EF社のオリンピック用プログラムで興味深いのは、タクシーやバスの運転手に英語教育を行うことだ。リオでは約1万人の運転手に英語を教育しているという。

「(ボランティアスタッフや試合の審判など、高度なコミュニケーションを求められる仕事と違って)タクシー運転手の場合、英語を流暢に話すレベルにまで達する必要はありません。しかし、五輪開催都市の一員として、“Hello! How are you?”“How was your flight?”“Welcome to RIO!”などと気さくに挨拶をし、簡単でカジュアルな会話ができるだけでも、ビジターの印象はとても良いものになります。それこそまさに、おもてなしの対応なのです。また、単にオリンピックのために英語を学ぶのではなく、ご自身のキャリアアップにもつなげてほしい。例え話ですが、タクシー運転手が英語を話せるようになって、リムジンの運転手にキャリアアップする人もいるでしょう。そういう希望がある人は熱心にトレーニングを受けるし、上達も早いです」

■日本人の英語力はオリンピックまでになんとかなるか?

しかし日本人は世界的に見てかなり英語が下手だと、当の日本人は思っている。とにかく苦手意識の強い日本人の英語力を、本当に向上させられるのだろうか。

「中国やブラジルに比べれば、日本人に英語をトレーニングするのははるかに簡単だと思っています。日本人はベーシックな英語力がきちんと身についていますから。リーディングとライティングのレベルはすごく高い。ただ問題は、スピーキングとコミュニケーション。その経験が不足しています。北欧の学校ではライティングとスピーキングのテストが両方あるのですが、日本の学校のテストはライティングばかりでスピーキングがない。テストでやらないのでは本気で努力しないですから、苦手なのは仕方がないですね。ですから、スピーキングとコミュニケーションに力を入れればいい。当社のプログラムはまさにその苦手を克服できるプログラムですよ」とハルト氏は話す。

それほどのプログラムが無料なら、多くの人がトライしたいはずだ。では東京オリンピックに向けて、そのプログラムはいつ頃スタートするのか。
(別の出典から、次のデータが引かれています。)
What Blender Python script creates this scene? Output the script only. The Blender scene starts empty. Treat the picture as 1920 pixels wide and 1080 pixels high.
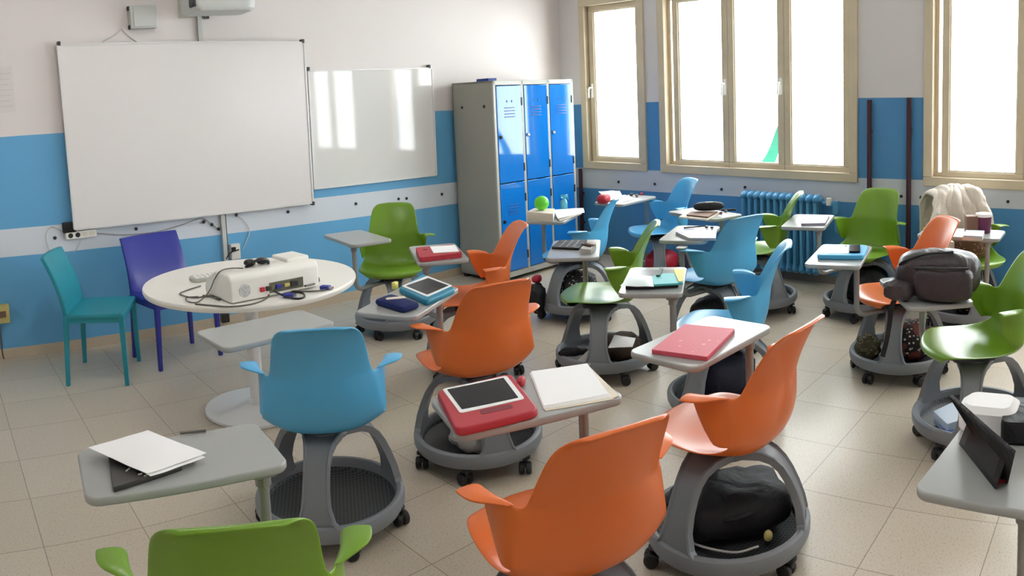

「(東京オリンピックで英語学習プログラムを提供するかどうか)決まっていないことなので明確には申し上げられないが、語学トレーニングはそれなりの時間がかかります。北京では4年、ソチでは3年、リオでは2年前にスタートしました。リオは少し時間が短いですね。我々は4年欲しいと思っています。早く始めればよりよい結果が出ますので、早く環境を整えていきたいと思っています」

4年あれば日本人の英語力は十分上がる、とハルト氏は話す。まさにオリンピックイヤーの今年、スタートすることができればベストということなので、興味がある人はぜひ続報を待ってほしい。